# The problem
Restate the complete material exactly.

# Record set

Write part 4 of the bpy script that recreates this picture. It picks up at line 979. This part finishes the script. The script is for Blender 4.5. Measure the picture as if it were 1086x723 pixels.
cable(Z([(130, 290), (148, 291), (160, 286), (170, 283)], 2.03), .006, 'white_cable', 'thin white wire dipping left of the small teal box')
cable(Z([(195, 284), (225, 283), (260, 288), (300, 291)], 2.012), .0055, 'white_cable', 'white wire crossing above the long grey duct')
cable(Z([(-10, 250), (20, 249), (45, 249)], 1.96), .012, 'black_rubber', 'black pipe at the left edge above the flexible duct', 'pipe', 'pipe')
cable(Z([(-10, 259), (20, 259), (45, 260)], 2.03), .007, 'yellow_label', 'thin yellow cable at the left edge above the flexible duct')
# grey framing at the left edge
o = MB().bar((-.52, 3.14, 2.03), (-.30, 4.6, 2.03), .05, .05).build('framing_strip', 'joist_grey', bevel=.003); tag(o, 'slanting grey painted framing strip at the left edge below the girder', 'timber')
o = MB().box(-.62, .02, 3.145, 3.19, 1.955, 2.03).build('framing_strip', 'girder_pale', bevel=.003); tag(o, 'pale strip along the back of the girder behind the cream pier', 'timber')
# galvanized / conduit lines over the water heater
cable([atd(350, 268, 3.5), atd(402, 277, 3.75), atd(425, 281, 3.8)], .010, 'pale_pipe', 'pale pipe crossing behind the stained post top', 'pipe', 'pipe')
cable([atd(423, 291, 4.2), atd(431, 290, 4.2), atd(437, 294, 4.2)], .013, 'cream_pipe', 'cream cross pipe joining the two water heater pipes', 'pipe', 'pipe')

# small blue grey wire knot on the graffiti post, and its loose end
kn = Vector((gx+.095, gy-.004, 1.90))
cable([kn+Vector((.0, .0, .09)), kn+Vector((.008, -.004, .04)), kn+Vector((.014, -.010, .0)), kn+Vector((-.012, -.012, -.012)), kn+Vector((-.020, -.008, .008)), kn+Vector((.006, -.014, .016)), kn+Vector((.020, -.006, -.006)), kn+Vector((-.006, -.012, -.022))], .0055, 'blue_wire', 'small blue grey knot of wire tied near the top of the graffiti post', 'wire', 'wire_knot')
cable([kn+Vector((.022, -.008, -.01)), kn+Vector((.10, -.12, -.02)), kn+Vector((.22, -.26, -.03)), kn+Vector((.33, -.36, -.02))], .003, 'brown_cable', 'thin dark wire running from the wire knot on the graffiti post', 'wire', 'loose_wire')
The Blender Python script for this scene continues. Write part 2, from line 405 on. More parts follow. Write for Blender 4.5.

# Task output
Write part 4 of the bpy script that recreates this picture. It picks up at line 979. This part finishes the script. The script is for Blender 4.5. Measure the picture as if it were 1086x723 pixels.
cable(Z([(130, 290), (148, 291), (160, 286), (170, 283)], 2.03), .006, 'white_cable', 'thin white wire dipping left of the small teal box')
cable(Z([(195, 284), (225, 283), (260, 288), (300, 291)], 2.012), .0055, 'white_cable', 'white wire crossing above the long grey duct')
cable(Z([(-10, 250), (20, 249), (45, 249)], 1.96), .012, 'black_rubber', 'black pipe at the left edge above the flexible duct', 'pipe', 'pipe')
cable(Z([(-10, 259), (20, 259), (45, 260)], 2.03), .007, 'yellow_label', 'thin yellow cable at the left edge above the flexible duct')
# grey framing at the left edge
o = MB().bar((-.52, 3.14, 2.03), (-.30, 4.6, 2.03), .05, .05).build('framing_strip', 'joist_grey', bevel=.003); tag(o, 'slanting grey painted framing strip at the left edge below the girder', 'timber')
o = MB().box(-.62, .02, 3.145, 3.19, 1.955, 2.03).build('framing_strip', 'girder_pale', bevel=.003); tag(o, 'pale strip along the back of the girder behind the cream pier', 'timber')
# galvanized / conduit lines over the water heater
cable([atd(350, 268, 3.5), atd(402, 277, 3.75), atd(425, 281, 3.8)], .010, 'pale_pipe', 'pale pipe crossing behind the stained post top', 'pipe', 'pipe')
cable([atd(423, 291, 4.2), atd(431, 290, 4.2), atd(437, 294, 4.2)], .013, 'cream_pipe', 'cream cross pipe joining the two water heater pipes', 'pipe', 'pipe')

# small blue grey wire knot on the graffiti post, and its loose end
kn = Vector((gx+.095, gy-.004, 1.90))
cable([kn+Vector((.0, .0, .09)), kn+Vector((.008, -.004, .04)), kn+Vector((.014, -.010, .0)), kn+Vector((-.012, -.012, -.012)), kn+Vector((-.020, -.008, .008)), kn+Vector((.006, -.014, .016)), kn+Vector((.020, -.006, -.006)), kn+Vector((-.006, -.012, -.022))], .0055, 'blue_wire', 'small blue grey knot of wire tied near the top of the graffiti post', 'wire', 'wire_knot')
cable([kn+Vector((.022, -.008, -.01)), kn+Vector((.10, -.12, -.02)), kn+Vector((.22, -.26, -.03)), kn+Vector((.33, -.36, -.02))], .003, 'brown_cable', 'thin dark wire running from the wire knot on the graffiti post', 'wire', 'loose_wire')
The Blender Python script for this scene continues. Write part 2, from line 405 on. More parts follow. Write for Blender 4.5.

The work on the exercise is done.